Segundo Velho, entre as medidas, a elevação do IPI de cosméticos equiparando o atacadista ao industrial é positiva à medida que promove a equiparação na cadeia. Já a elevação do PIS/Cofins sobre importações era bastante aguardada, enquanto o aumento do custo de crédito para a pessoa física busca desacelerar a demanda. "É uma realidade. Se os juros estão subindo, as condições da economia são piores e as pessoas estão mais endividadas, é preciso se adaptar a esse ciclo".
 
Mas como a demanda e a oferta de crédito já estão reprimidas, o efeito sobre o consumo tende a ser limitado, considera o economista-chefe da Acrefi (associação que reúne as financeiras), Nicola Tingas. "O maior interesse parece ser a recuperação das finanças públicas rapidamente."
 
Como as taxas de juros no crédito à pessoa física já são elevadas, o impacto do IOF na demanda tende a ser apenas marginal, diz o vice-presidente de um grande banco de varejo.
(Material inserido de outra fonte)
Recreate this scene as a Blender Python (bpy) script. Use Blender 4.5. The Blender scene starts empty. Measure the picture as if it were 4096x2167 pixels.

Isso porque a alta do tributo acaba sendo diluída nas prestações dos financiamentos.
 
De toda forma, o encarecimento pesa mais nas operações de curto prazo, o que poderia estimular a tomada de modalidades mais longas como o consignado.
 
Por outro lado, o IOF maior no crédito às famílias pode desequilibrar ainda mais a conta do spread bancário, segundo a economista-chefe da XP Investimentos, Zeina Latif, para quem a medida é um retrocesso. "A cunha fiscal é uma das principais razões para os altos spreads bancários no Brasil", afirma. Diante da alta carga tributária no país, ela avalia que o ajuste via corte de despesa seria mais eficaz, principalmente para conter as pressões inflacionárias.
 
A economista vê como positivo, porém, o fato de alta do imposto ser restrita ao crédito à pessoas física. "Foi importante a opção por tributar o consumo, e não as empresas, que não estão em boa situação."
 
O aumento na arrecadação, estimado em R$ 20 bilhões pelo governo, não deve ser suficiente para fazer frente ao ajuste fiscal deste ano, de acordo com a economista.
 
O financiamento imobiliário, que o governo tem buscado incentivar, não foi atingido pelas medidas.
 
A elevação da Cide e do PIS/Cofins sobre combustíveis foi bem recebida pelo setor de álcool. O diretor da trading de etanol Bioagência, Tarcilo Rodrigues, calcula que o aumento no preço da gasolina em R$ 0,22 por litro, efeito do aumento dos três tributos, deve significar um ganho às usinas de etanol de R$ 0,15 por litro. A medida deve elevar a rentabilidade das usinas, que vinha sendo espremido nos últimos anos pelo represamento dos preços do combustível no país. O custo operacional do etanol hidratado de uma usina no Estado de São Paulo é da ordem de R$ 1,22 por litro, conforme estimativas do mercado. Atualmente, explica Rodrigues, a usina em São Paulo está recebendo pelo etanol hidratado R$ 1,28 por litro (já descontados os impostos). Com o impacto de R$ 0,15 por litro, a usina vai passar a receber R$ 1,43 por litro.